Why “In-Kind” Is Central to the Secretary of the Interior’s Standards
The Standards emphasize retaining historic fabric and using in-kind materials for good reason:
They protect the building’s physical integrity
They preserve character-defining features
They ensure repairs age and perform predictably
They prevent incompatible materials from creating new failures
“In-kind” isn’t an aesthetic preference — it’s a technical requirement rooted in hundreds of years of building science.

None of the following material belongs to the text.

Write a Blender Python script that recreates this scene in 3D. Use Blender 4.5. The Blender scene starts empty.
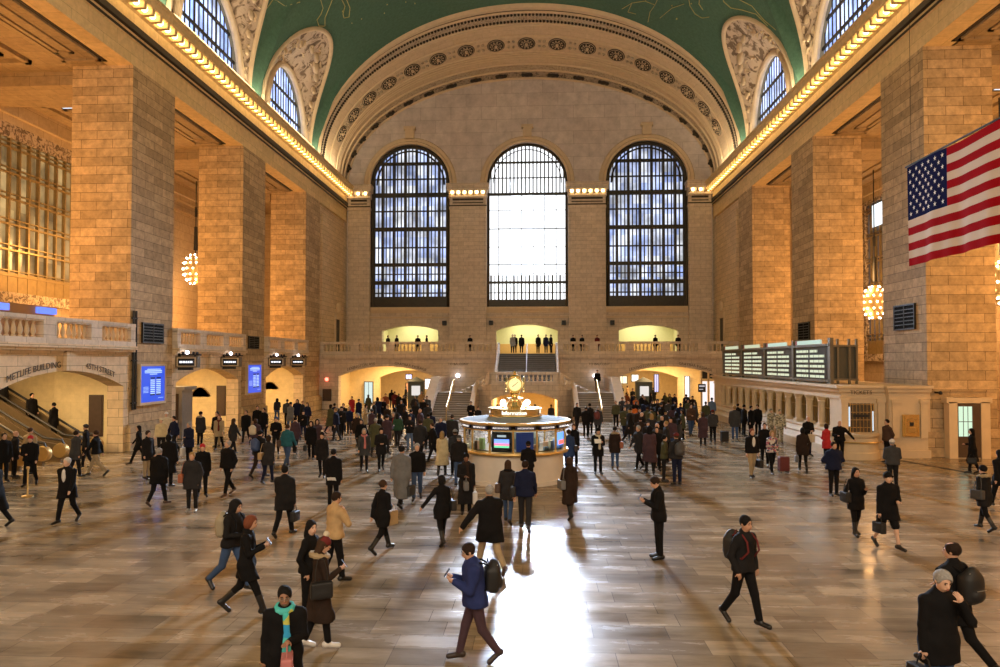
import bpy, bmesh, math, random, time
import numpy as np
from mathutils import Vector, Matrix
PI = math.pi
T0 = time.time()
SC = bpy.context.scene
COL = SC.collection
R = math.radians

# ------------------------------------------------------------------ camera model
FPX, YAW, PIT, CX, CH, SY = 696.27, .0531, .0232, .99, 4.38, 11.92
def ray(u, v):
    xr = (u - 500) / FPX; zr = -(v - 333.5 - SY) / FPX
    c, s = math.cos(PIT), math.sin(PIT)
    d = c - zr * s; z = s + zr * c
    c, s = math.cos(YAW), math.sin(YAW)
    return (xr * c - d * s, d * c + xr * s, z)
def at_z(u, v, z=0):
    r = ray(u, v); t = (z - CH) / r[2]
    return (CX + r[0] * t, r[1] * t)
def at_Y(u, v, Y):
    r = ray(u, v); t = Y / r[1]
    return (CX + r[0] * t, Y, CH + r[2] * t)
def proj(X, Y, Z):
    x = X - CX; z = Z - CH
    c, s = math.cos(YAW), math.sin(YAW)
    xr = x * c + Y * s; d = Y * c - x * s
    c, s = math.cos(PIT), math.sin(PIT)
    dd = d * c + z * s; zr = z * c - d * s
    return 500 + FPX * xr / dd, 333.5 - FPX * zr / dd + SY

# ------------------------------------------------------------------ object helpers
def link(o, parent=None):
    COL.objects.link(o)
    if parent is not None: o.parent = parent
    return o
def tag(o, label=None, cat=None, group=None, kind=None):
    if label: o['label'] = label
    if cat: o['category'] = cat
    if group: o['group'] = group
    if kind: o['kind'] = kind
    return o
def empty(name, loc=(0, 0, 0), rz=0, label=None, cat=None, group=None):
    o = bpy.data.objects.new(name, None); link(o)
    o.location = loc; o.rotation_euler = (0, 0, rz); o.empty_display_size = .1
    return tag(o, label, cat, group)
def copy_tree(o, parent=None):
    c = o.copy(); COL.objects.link(c); c.parent = parent
    for ch in list(o.children): copy_tree(ch, c)
    return c
def npmesh(name, V, F, mat=None, parent=None, smooth=True):
    me = bpy.data.meshes.new(name)
    V = np.asarray(V, dtype=np.float32); F = np.asarray(F, dtype=np.int32)
    me.vertices.add(len(V)); me.vertices.foreach_set('co', V.ravel())
    k = F.shape[1]
    me.loops.add(F.size); me.loops.foreach_set('vertex_index', F.ravel())
    me.polygons.add(len(F)); me.polygons.foreach_set('loop_start', np.arange(0, F.size, k, dtype=np.int32))
    me.update(calc_edges=True)
    if smooth: me.polygons.foreach_set('use_smooth', np.ones(len(F), dtype=bool))
    if mat: me.materials.append(mat)
    return link(bpy.data.objects.new(name, me), parent)

class MB:
    def __init__(s): s.v = []; s.f = []
    def add(s, V, F, M=None):
        b = len(s.v)
        if M is not None: V = [tuple(M @ Vector(p)) for p in V]
        s.v += [tuple(p) for p in V]; s.f += [tuple(b + i for i in f) for f in F]
    def box(s, x0, x1, y0, y1, z0, z1, M=None):
        x0, x1 = min(x0, x1), max(x0, x1); y0, y1 = min(y0, y1), max(y0, y1); z0, z1 = min(z0, z1), max(z0, z1)
        V = [(x, y, z) for x in (x0, x1) for y in (y0, y1) for z in (z0, z1)]
        s.add(V, [(0, 1, 3, 2), (4, 6, 7, 5), (0, 4, 5, 1), (2, 3, 7, 6), (0, 2, 6, 4), (1, 5, 7, 3)], M)
        return s
    def cyl(s, p, q, r, n=12, r2=None, cap=True):
        p = Vector(p); q = Vector(q); r2 = r if r2 is None else r2
        d = (q - p).normalized()
        a = d.cross(Vector((0, 0, 1)) if abs(d.z) < .9 else Vector((1, 0, 0))).normalized(); b = d.cross(a)
        V = []
        for c, rr in ((p, r), (q, r2)):
            for i in range(n):
                t = 2 * PI * i / n; V.append(c + (a * math.cos(t) + b * math.sin(t)) * rr)
        F = [(i, (i + 1) % n, n + (i + 1) % n, n + i) for i in range(n)]
        if cap: F += [tuple(range(n))[::-1], tuple(range(n, 2 * n))]
        s.add(V, F); return s
    def tube(s, pts, r, n=6, closed=False):
        P = [Vector(p) for p in pts]; m = len(P); V = []; F = []
        rr = r if hasattr(r, '__len__') else [r] * m
        up = None
        for i, p in enumerate(P):
            t = (P[(i + 1) % m] - P[i - 1]) if closed else (P[min(i + 1, m - 1)] - P[max(i - 1, 0)])
            t.normalize()
            if up is None: up = t.cross(Vector((0, 0, 1)) if abs(t.z) < .9 else Vector((1, 0, 0))).normalized()
            a = (up - t * up.dot(t)).normalized(); up = a; b = t.cross(a)
            for k in range(n):
                w = 2 * PI * k / n; V.append(p + (a * math.cos(w) + b * math.sin(w)) * rr[i])
        for i in range(m if closed else m - 1):
            j = (i + 1) % m
            for k in range(n): F.append((i * n + k, i * n + (k + 1) % n, j * n + (k + 1) % n, j * n + k))
        if not closed: F += [tuple(range(n))[::-1], tuple((m - 1) * n + k for k in range(n))]
        s.add(V, F); return s
    def lathe(s, prof, c=(0, 0, 0), n=24, a0=0, a1=2 * PI, sx=1, sy=1):
        full = abs(a1 - a0 - 2 * PI) < 1e-6; m = n if full else n + 1; V = []; F = []
        for r, z in prof:
            for i in range(m):
                t = a0 + (a1 - a0) * i / n; V.append((c[0] + r * sx * math.cos(t), c[1] + r * sy * math.sin(t), c[2] + z))
        for j in range(len(prof) - 1):
            for i in range(n):
                k = (i + 1) % m; F.append((j * m + i, j * m + k, (j + 1) * m + k, (j + 1) * m + i))
        if full:
            if prof[0][0] > 1e-6: F.append(tuple(range(m))[::-1])
            if prof[-1][0] > 1e-6: F.append(tuple((len(prof) - 1) * m + i for i in range(m)))
        s.add(V, F); return s
    def sphere(s, c, r, n=12, m=8, sc=(1, 1, 1)):
        prof = [(math.sin(PI * j / m) * 1.0, -math.cos(PI * j / m)) for j in range(m + 1)]
        V = []; F = []
        for a, z in prof:
            for i in range(n):
                t = 2 * PI * i / n; V.append((c[0] + r * sc[0] * a * math.cos(t), c[1] + r * sc[1] * a * math.sin(t), c[2] + r * sc[2] * z))
        for j in range(m):
            for i in range(n): F.append((j * n + i, j * n + (i + 1) % n, (j + 1) * n + (i + 1) % n, (j + 1) * n + i))
        s.add(V, F); return s
    def strip(s, A, B):            # quads between two polylines
        n = len(A); s.add(list(A) + list(B), [(i, i + 1, n + i + 1, n + i) for i in range(n - 1)]); return s
    def loft(s, prof, path_fn, closed=False):   # prof: list of (a,b); path_fn(k)->function (a,b)->xyz ; list of fns
        m = len(prof); V = []; F = []
        for fn in path_fn:
            for a, b in prof: V.append(fn(a, b))
        for i in range(len(path_fn) - 1):
            for j in range(m - 1 if not closed else m):
                k = (j + 1) % m; F.append((i * m + j, i * m + k, (i + 1) * m + k, (i + 1) * m + j))
        s.add(V, F); return s
    def build(s, name, mat, parent=None, smooth=False, mod=None):
        me = bpy.data.meshes.new(name); me.from_pydata(s.v, [], s.f)
        bm = bmesh.new(); bm.from_mesh(me); bmesh.ops.remove_doubles(bm, verts=bm.verts, dist=1e-5)
        bmesh.ops.recalc_face_normals(bm, faces=bm.faces); bm.to_mesh(me); bm.free()
        if smooth:
            me.polygons.foreach_set('use_smooth', [True] * len(me.polygons))
            try: me.set_sharp_from_angle(angle=R(40))
            except Exception: pass
        me.materials.append(mat)
        return link(bpy.data.objects.new(name, me), parent)

_txc = {}
def text_geo(body, size=1.0, depth=.02, align='CENTER'):
    cu = bpy.data.curves.new('t', 'FONT'); cu.body = body; cu.size = size; cu.extrude = depth; cu.align_x = align; cu.align_y = 'CENTER'; cu.resolution_u = 3
    o = bpy.data.objects.new('t', cu); COL.objects.link(o)
    dg = bpy.context.evaluated_depsgraph_get(); dg.update()
    me = bpy.data.meshes.new_from_object(o.evaluated_get(dg))
    V = [tuple(v.co) for v in me.vertices]; F = [tuple(p.vertices) for p in me.polygons]
    bpy.data.objects.remove(o); bpy.data.curves.remove(cu); bpy.data.meshes.remove(me)
    return V, F
def text_obj(name, body, size, mat, fn, depth=.02, parent=None, align='CENTER'):
    V, F = text_geo(body, size, depth, align)
    m = MB(); m.add([fn(*p) for p in V], F)
    return m.build(name, mat, parent)

# ------------------------------------------------------------------ materials
def nmat(name):
    m = bpy.data.materials.new(name); m.use_nodes = True
    nt = m.node_tree; b = nt.nodes['Principled BSDF']
    return m, nt, b
def N(nt, t, **k):
    n = nt.nodes.new(t)
    for a, v in k.items(): setattr(n, a, v)
    return n
def c4(c): return (c[0], c[1], c[2], 1)
_mc = {}
def plain(name, col, rough=.6, metal=0, noise=.12, scale=6, bump=0, emit=None, es=0, spec=.5):
    key = (name, col, rough, metal, emit, es)
    if key in _mc: return _mc[key]
    m, nt, b = nmat(name)
    b.inputs['Roughness'].default_value = rough; b.inputs['Metallic'].default_value = metal
    b.inputs['Specular IOR Level'].default_value = spec
    tc = N(nt, 'ShaderNodeTexCoord'); no = N(nt, 'ShaderNodeTexNoise'); no.inputs['Scale'].default_value = scale; no.inputs['Detail'].default_value = 3
    nt.links.new(tc.outputs['Object'], no.inputs['Vector'])
    mx = N(nt, 'ShaderNodeMix', data_type='RGBA')
    mx.inputs[6].default_value = c4([x * (1 - noise) for x in col]); mx.inputs[7].default_value = c4([min(1, x * (1 + noise)) for x in col])
    nt.links.new(no.outputs['Fac'], mx.inputs[0]); nt.links.new(mx.outputs[2], b.inputs['Base Color'])
    if bump:
        bp = N(nt, 'ShaderNodeBump'); bp.inputs['Strength'].default_value = bump; bp.inputs['Distance'].default_value = .02
        nt.links.new(no.outputs['Fac'], bp.inputs['Height']); nt.links.new(bp.outputs[0], b.inputs['Normal'])
    if emit: b.inputs['Emission Color'].default_value = c4(emit); b.inputs['Emission Strength'].default_value = es
    _mc[key] = m
    return m
def boxuv(nt):
    g = N(nt, 'ShaderNodeNewGeometry'); sp = N(nt, 'ShaderNodeSeparateXYZ'); sn = N(nt, 'ShaderNodeSeparateXYZ')
    nt.links.new(g.outputs['Position'], sp.inputs[0]); nt.links.new(g.outputs['True Normal'], sn.inputs[0])
    def ab(o): a = N(nt, 'ShaderNodeMath', operation='ABSOLUTE'); nt.links.new(o, a.inputs[0]); return a.outputs[0]
    gx = N(nt, 'ShaderNodeMath', operation='GREATER_THAN'); nt.links.new(ab(sn.outputs[0]), gx.inputs[0]); gx.inputs[1].default_value = .6
    gz = N(nt, 'ShaderNodeMath', operation='GREATER_THAN'); nt.links.new(ab(sn.outputs[2]), gz.inputs[0]); gz.inputs[1].default_value = .8
    mu = N(nt, 'ShaderNodeMix'); nt.links.new(gx.outputs[0], mu.inputs[0]); nt.links.new(sp.outputs[0], mu.inputs[2]); nt.links.new(sp.outputs[1], mu.inputs[3])
    mv = N(nt, 'ShaderNodeMix'); nt.links.new(gz.outputs[0], mv.inputs[0]); nt.links.new(sp.outputs[2], mv.inputs[2]); nt.links.new(sp.outputs[1], mv.inputs[3])
    cb = N(nt, 'ShaderNodeCombineXYZ'); nt.links.new(mu.outputs[0], cb.inputs[0]); nt.links.new(mv.outputs[0], cb.inputs[1])
    return cb.outputs[0], g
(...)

What True In-Kind Repair Requires
Authentic in-kind repair is a discipline. It means:
1. Accurately identifying the original material
You must know precisely what you’re matching, whether it’s:
A specific wood species (e.g., old-growth redwood vs. modern redwood)
A lime-based mortar mix
A hand-forged hinge
A plaster formulation
A molding profile
A paint type or coating
This often requires field observation, testing, and sometimes lab analysis.
2. Matching craftsmanship and details
Historic craftsmen left distinct marks in their work:
Plane marks on carpentry
Scribe lines
Hand-cut joinery
Variable paint film thickness
Tooling patterns in mortar
Your repair shouldn’t look machine-tooled or “perfect.” It should look correct.
3. Matching performance, not just appearance
Material behavior matters:
Moisture permeability
Expansion/contraction
Density
Fastener compatibility
Movement tolerance
A mismatch here will cause failure, even if the repair looks fine at first.
4. Fabricating when necessary
In-kind doesn’t always mean off-the-shelf. Often, it means:
Custom milling
Specialty carpentry
Casting replacements
Matching historic glass
Replicating hardware
The best preservation contractors know how to source or create what’s needed.
Why “Almost In-Kind” Is Often Worse Than Replacement
Small differences compound. We see failures caused by:
Modern redwood shrinking or decaying faster than old-growth
Cement mortars cracking historic brick
PVC trim trapping moisture behind siding
Pressure-treated lumber corroding traditional fasteners
Synthetic caulk sealing assemblies that need to breathe
These mismatches may not be obvious at installation, but they become expensive issues a few seasons later.
In-Kind Repair Is Preservation at Its Purest
It protects the authenticity of the resource, ensures durability, and maintains trust with the community and owners. It’s not nostalgia — it’s responsible building science.
Treeline approaches in-kind repair as the default, not the exception. Because when you honor the original materials, the building honors your work back.